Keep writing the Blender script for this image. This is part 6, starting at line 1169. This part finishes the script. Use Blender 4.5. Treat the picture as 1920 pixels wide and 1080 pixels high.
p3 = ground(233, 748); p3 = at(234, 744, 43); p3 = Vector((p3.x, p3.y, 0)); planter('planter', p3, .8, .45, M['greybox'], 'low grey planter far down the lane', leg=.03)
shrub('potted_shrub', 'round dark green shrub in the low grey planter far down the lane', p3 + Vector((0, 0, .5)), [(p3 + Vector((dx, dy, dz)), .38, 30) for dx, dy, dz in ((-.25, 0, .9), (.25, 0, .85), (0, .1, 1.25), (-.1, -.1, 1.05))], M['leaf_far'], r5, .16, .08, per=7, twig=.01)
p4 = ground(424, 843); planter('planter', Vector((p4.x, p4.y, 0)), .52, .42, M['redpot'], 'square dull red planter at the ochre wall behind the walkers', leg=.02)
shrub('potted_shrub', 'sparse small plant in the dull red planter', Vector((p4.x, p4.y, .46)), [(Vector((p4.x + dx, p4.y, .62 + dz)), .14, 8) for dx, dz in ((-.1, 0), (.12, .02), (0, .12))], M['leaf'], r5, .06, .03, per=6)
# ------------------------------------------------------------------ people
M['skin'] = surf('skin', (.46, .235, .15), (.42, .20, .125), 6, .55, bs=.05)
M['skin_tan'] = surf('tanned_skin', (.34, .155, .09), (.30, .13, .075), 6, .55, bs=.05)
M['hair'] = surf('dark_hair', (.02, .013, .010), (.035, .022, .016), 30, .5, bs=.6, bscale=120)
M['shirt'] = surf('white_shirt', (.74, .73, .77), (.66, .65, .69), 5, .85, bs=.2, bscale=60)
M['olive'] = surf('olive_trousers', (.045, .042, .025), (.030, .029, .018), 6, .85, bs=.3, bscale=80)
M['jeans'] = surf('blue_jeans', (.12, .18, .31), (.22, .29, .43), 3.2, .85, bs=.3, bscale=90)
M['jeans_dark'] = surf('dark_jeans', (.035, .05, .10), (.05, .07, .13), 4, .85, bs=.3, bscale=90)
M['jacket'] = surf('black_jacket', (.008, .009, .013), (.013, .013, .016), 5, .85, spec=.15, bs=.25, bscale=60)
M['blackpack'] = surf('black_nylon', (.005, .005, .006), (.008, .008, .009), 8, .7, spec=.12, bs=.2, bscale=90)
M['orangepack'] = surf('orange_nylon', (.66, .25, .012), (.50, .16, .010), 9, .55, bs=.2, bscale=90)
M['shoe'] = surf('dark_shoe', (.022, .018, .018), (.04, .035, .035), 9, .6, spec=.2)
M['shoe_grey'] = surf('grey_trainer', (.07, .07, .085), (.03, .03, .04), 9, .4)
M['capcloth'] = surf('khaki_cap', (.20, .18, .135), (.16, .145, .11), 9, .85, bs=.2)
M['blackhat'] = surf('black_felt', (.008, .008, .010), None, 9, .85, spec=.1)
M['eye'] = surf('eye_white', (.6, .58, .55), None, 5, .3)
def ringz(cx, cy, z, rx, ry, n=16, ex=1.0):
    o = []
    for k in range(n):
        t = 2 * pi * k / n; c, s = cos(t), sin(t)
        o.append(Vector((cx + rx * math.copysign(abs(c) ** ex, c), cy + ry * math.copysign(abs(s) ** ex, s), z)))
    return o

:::

Write out every line exactly as it stands.

Keep writing the Blender script for this image. This is part 6, starting at line 1169. This part finishes the script. Use Blender 4.5. Treat the picture as 1920 pixels wide and 1080 pixels high.
p3 = ground(233, 748); p3 = at(234, 744, 43); p3 = Vector((p3.x, p3.y, 0)); planter('planter', p3, .8, .45, M['greybox'], 'low grey planter far down the lane', leg=.03)
shrub('potted_shrub', 'round dark green shrub in the low grey planter far down the lane', p3 + Vector((0, 0, .5)), [(p3 + Vector((dx, dy, dz)), .38, 30) for dx, dy, dz in ((-.25, 0, .9), (.25, 0, .85), (0, .1, 1.25), (-.1, -.1, 1.05))], M['leaf_far'], r5, .16, .08, per=7, twig=.01)
p4 = ground(424, 843); planter('planter', Vector((p4.x, p4.y, 0)), .52, .42, M['redpot'], 'square dull red planter at the ochre wall behind the walkers', leg=.02)
shrub('potted_shrub', 'sparse small plant in the dull red planter', Vector((p4.x, p4.y, .46)), [(Vector((p4.x + dx, p4.y, .62 + dz)), .14, 8) for dx, dz in ((-.1, 0), (.12, .02), (0, .12))], M['leaf'], r5, .06, .03, per=6)
# ------------------------------------------------------------------ people
M['skin'] = surf('skin', (.46, .235, .15), (.42, .20, .125), 6, .55, bs=.05)
M['skin_tan'] = surf('tanned_skin', (.34, .155, .09), (.30, .13, .075), 6, .55, bs=.05)
M['hair'] = surf('dark_hair', (.02, .013, .010), (.035, .022, .016), 30, .5, bs=.6, bscale=120)
M['shirt'] = surf('white_shirt', (.74, .73, .77), (.66, .65, .69), 5, .85, bs=.2, bscale=60)
M['olive'] = surf('olive_trousers', (.045, .042, .025), (.030, .029, .018), 6, .85, bs=.3, bscale=80)
M['jeans'] = surf('blue_jeans', (.12, .18, .31), (.22, .29, .43), 3.2, .85, bs=.3, bscale=90)
M['jeans_dark'] = surf('dark_jeans', (.035, .05, .10), (.05, .07, .13), 4, .85, bs=.3, bscale=90)
M['jacket'] = surf('black_jacket', (.008, .009, .013), (.013, .013, .016), 5, .85, spec=.15, bs=.25, bscale=60)
M['blackpack'] = surf('black_nylon', (.005, .005, .006), (.008, .008, .009), 8, .7, spec=.12, bs=.2, bscale=90)
M['orangepack'] = surf('orange_nylon', (.66, .25, .012), (.50, .16, .010), 9, .55, bs=.2, bscale=90)
M['shoe'] = surf('dark_shoe', (.022, .018, .018), (.04, .035, .035), 9, .6, spec=.2)
M['shoe_grey'] = surf('grey_trainer', (.07, .07, .085), (.03, .03, .04), 9, .4)
M['capcloth'] = surf('khaki_cap', (.20, .18, .135), (.16, .145, .11), 9, .85, bs=.2)
M['blackhat'] = surf('black_felt', (.008, .008, .010), None, 9, .85, spec=.1)
M['eye'] = surf('eye_white', (.6, .58, .55), None, 5, .3)
def ringz(cx, cy, z, rx, ry, n=16, ex=1.0):
    o = []
    for k in range(n):
        t = 2 * pi * k / n; c, s = cos(t), sin(t)
        o.append(Vector((cx + rx * math.copysign(abs(c) ** ex, c), cy + ry * math.copysign(abs(s) ** ex, s), z)))
    return o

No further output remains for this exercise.